7. A control system as recited in claim 6 wherein said conduction detection means comprises a voltage threshold detector responsive to the voltage level across the controlled switch elements of the phase controlled rectifier.

8. A control system as recited in claim 3 wherein said phase controlled rectifier is a full wave rectifier, there being a pair of controlled switch elements consisting of a forward current conducting controlled switch element and a reverse current conducting controlled switch element responsive to each timing function,

and said comparing means includes a comparator for each pair of controlled switch elements and input gate means for each comparator permitting comparison of the control function with the timing function for alternate control of the forward current conducting controlled switch element and the reverse current conducting controlled switch element,

said signal inverting means being coupled to the comparators by the gate means during control of reverse current conducting controlled switch elements to invert said control function.
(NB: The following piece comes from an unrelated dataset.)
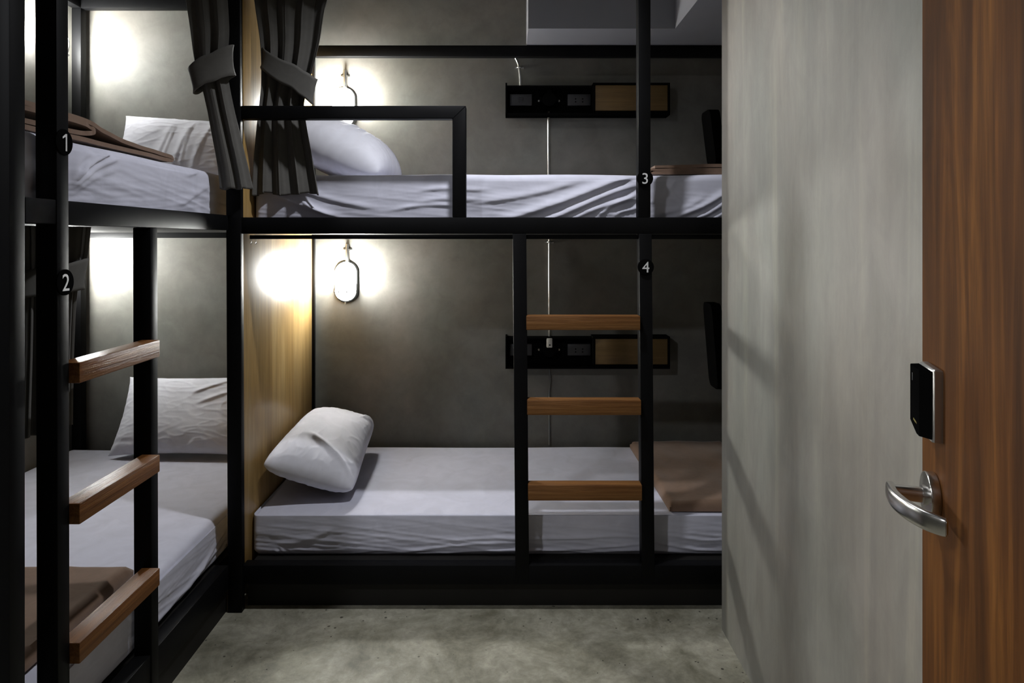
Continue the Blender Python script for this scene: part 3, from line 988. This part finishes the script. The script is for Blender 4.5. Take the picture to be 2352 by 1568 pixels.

9. A control system as recited in claim 8 wherein said current direction control means includes gate means in the output path of said comparators, a bistable switch, an oscillator, and conduction detection means for determining the state of conduction of said controlled switch elements,

said oscillator being responsive to an indication of nonconduction of all of said controlled switch elements by said conduction detection means for oscillating and driving said bistable switch between its stable states at a rate high compared to the frequency of said alternating voltage,

the input gate means for each comparator being controlled by said bistable switch to permit comparison of the control function with the timing function when in one stable state to control the firing of the forward current conducting controlled switch element of each pair of controlled switch elements and the comparison of the inverted control function with the timing function when in the other stable state to control the firing of the reverse current conducting controlled switch element,

the output gate means for each comparator being controlled by said bistable switch to permit the forward current conducting controlled switch element to be triggered into conduction when the bistable switch is in said one stable state and the reverse current conducting controlled switch element to be triggered into conduction when the bistable switch is in said other stable state.

10. In a phase controlled rectifier reversible power supply in which firing signals are applied to the controlled switch elements of the phase controlled rectifier at varying phase angles to determine the amount and direction of power flow to and from the load, a lockout protection circuit for substantially instantly directing firing signals between forward and reverse current conducting switch elements comprising:

gate means capable of permitting said firing signals to be applied to the controlled switch elements,

conduction detection means responsive to the state of conduction of said controlled switch elements,

and bistable switch means responsive to said conduction detection means to cause the gate means to block firing signals for forward current conducting controlled switch elements when reverse current conducting controlled switch elements are conducting and to cause the gate means to block firing signals for reverse current conducting controlled switch elements when forward current conducting controlled switch elements are conducting,

said direction control means including an oscillator to continuously drive the bistable switch between its stable states when said conduction detection means indicate that all controlled switch elements are not conducting.

11. A lockout protection circuit as recited in claim 10 wherein said oscillator is responsive to the first firing signal passed by said gate means to stop the bistable switch in the state which permitted the firing signal to pass, said direction control means thereby causing the gate means to block firing signals for the opposite direction current conducting controlled switch elements.